··· Information provided ···

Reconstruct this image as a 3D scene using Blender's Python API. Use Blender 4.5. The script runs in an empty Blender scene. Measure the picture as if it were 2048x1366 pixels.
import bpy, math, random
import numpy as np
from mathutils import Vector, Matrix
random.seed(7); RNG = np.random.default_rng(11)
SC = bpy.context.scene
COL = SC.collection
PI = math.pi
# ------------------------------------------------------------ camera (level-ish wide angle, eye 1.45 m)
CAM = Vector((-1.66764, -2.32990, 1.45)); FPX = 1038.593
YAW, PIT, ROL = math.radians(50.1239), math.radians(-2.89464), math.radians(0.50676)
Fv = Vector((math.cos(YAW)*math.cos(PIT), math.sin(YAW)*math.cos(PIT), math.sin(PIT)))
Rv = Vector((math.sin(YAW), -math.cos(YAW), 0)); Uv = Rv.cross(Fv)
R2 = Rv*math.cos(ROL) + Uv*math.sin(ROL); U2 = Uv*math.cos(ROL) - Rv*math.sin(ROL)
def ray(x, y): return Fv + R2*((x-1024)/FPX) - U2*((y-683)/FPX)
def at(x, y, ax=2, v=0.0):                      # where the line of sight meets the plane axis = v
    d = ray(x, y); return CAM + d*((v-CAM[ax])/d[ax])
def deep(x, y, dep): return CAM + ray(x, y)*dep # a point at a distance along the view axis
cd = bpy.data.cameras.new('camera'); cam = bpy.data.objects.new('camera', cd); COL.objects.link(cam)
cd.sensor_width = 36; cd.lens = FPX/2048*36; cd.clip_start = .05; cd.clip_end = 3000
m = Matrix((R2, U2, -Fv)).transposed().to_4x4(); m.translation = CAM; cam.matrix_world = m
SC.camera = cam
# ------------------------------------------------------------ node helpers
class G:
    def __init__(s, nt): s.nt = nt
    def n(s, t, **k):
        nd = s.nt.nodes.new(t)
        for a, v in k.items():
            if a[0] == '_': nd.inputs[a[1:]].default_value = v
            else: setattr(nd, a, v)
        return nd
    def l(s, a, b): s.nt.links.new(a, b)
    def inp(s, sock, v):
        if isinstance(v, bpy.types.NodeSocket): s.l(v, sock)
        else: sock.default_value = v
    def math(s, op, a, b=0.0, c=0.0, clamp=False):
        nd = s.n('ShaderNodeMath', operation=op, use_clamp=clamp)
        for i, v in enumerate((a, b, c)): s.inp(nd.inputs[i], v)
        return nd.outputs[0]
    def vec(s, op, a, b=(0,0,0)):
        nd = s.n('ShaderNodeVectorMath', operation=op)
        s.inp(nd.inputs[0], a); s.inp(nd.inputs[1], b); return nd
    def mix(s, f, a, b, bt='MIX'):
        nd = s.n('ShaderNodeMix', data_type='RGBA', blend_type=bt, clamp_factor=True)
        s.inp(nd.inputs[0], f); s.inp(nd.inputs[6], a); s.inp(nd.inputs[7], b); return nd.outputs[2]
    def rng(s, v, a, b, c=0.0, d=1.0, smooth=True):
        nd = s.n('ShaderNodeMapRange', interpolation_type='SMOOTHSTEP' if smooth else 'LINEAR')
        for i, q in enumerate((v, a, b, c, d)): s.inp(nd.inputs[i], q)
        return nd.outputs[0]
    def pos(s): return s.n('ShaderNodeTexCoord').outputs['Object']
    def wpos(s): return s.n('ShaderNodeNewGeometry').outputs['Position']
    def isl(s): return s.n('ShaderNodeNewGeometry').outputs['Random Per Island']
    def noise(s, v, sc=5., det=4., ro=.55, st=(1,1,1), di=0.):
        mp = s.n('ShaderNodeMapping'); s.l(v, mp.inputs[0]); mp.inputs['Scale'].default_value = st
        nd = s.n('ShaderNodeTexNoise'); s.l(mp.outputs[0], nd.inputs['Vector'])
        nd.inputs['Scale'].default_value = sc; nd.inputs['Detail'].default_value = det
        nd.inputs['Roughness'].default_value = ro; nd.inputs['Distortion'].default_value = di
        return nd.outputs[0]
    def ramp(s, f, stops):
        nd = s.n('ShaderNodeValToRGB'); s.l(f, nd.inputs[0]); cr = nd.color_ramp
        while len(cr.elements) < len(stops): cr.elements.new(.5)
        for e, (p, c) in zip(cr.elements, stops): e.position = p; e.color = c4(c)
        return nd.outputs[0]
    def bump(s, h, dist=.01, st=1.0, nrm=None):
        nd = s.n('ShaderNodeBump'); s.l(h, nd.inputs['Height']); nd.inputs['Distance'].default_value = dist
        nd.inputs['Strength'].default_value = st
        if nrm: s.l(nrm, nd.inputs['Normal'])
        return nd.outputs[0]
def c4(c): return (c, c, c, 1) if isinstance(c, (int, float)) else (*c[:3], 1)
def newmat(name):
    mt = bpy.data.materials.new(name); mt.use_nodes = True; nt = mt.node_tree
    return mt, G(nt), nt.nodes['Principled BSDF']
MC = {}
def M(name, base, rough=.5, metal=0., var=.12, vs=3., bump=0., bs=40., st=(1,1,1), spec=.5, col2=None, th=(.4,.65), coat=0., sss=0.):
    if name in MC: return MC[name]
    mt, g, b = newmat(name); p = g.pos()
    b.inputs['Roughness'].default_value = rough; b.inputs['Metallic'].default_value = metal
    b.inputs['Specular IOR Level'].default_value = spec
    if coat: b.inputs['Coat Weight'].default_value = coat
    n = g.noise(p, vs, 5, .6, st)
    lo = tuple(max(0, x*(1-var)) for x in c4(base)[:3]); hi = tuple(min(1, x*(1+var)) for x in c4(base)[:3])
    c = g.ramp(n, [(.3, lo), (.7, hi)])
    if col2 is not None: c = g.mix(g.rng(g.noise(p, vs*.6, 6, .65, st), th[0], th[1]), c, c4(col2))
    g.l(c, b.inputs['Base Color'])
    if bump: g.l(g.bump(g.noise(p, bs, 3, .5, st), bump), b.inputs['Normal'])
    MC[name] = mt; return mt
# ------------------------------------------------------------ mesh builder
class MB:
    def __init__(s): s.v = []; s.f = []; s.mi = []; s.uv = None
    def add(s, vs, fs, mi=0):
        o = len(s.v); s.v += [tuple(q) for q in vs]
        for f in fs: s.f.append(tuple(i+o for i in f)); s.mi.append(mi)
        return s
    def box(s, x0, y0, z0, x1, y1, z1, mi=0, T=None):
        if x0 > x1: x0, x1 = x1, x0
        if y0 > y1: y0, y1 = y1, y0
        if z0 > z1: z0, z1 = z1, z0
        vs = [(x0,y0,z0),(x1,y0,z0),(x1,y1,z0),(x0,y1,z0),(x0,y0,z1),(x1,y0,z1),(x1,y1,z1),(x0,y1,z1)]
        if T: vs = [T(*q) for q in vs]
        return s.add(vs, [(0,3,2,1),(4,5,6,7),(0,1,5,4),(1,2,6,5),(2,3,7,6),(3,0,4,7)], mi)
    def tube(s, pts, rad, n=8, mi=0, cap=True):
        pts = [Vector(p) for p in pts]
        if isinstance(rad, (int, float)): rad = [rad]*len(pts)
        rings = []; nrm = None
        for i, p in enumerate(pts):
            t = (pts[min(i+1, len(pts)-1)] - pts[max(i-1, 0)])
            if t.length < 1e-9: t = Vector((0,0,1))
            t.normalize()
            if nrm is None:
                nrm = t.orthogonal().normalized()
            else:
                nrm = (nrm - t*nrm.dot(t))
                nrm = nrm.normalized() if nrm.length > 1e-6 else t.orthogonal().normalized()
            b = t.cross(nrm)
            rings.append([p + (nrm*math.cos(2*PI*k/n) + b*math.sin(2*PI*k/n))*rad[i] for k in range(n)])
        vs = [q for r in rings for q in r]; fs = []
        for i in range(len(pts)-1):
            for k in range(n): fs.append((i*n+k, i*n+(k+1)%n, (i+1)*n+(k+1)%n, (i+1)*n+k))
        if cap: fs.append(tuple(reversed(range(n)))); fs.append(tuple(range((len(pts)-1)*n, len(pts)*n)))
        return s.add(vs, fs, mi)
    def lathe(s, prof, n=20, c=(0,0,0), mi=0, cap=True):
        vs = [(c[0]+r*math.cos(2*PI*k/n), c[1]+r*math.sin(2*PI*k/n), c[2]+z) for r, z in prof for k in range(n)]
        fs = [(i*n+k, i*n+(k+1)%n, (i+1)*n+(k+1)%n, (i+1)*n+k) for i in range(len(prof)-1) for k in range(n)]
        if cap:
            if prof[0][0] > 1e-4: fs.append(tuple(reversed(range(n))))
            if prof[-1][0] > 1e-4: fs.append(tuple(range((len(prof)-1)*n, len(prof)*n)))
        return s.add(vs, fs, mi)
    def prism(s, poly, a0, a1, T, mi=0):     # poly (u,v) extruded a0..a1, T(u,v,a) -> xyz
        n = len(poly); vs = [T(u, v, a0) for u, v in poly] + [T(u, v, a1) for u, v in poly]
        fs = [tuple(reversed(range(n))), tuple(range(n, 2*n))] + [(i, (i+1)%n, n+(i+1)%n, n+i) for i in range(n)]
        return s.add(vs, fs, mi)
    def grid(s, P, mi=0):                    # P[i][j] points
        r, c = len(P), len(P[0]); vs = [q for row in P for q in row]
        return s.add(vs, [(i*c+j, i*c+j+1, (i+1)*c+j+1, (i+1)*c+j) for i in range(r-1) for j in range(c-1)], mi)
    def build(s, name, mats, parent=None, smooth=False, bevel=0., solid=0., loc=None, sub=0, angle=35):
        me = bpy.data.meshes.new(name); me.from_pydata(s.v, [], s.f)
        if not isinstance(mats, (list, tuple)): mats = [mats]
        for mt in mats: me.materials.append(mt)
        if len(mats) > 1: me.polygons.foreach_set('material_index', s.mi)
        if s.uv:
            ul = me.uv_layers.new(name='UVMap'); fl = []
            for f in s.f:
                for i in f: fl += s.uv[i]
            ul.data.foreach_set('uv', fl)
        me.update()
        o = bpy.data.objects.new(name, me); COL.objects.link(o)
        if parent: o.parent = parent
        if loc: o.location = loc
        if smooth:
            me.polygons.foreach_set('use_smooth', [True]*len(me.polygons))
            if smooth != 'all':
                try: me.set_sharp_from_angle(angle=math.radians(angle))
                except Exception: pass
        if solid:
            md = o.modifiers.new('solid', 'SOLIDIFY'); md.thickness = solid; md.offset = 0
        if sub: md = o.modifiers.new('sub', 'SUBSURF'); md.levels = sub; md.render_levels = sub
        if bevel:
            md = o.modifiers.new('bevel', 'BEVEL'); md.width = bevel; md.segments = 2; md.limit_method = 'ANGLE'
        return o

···

Required work: Gather each line of the listing containing the word "scene" and show it.

Finished exercise:
Reconstruct this image as a 3D scene using Blender's Python API. Use Blender 4.5. The script runs in an empty Blender scene. Measure the picture as if it were 2048x1366 pixels.
SC = bpy.context.scene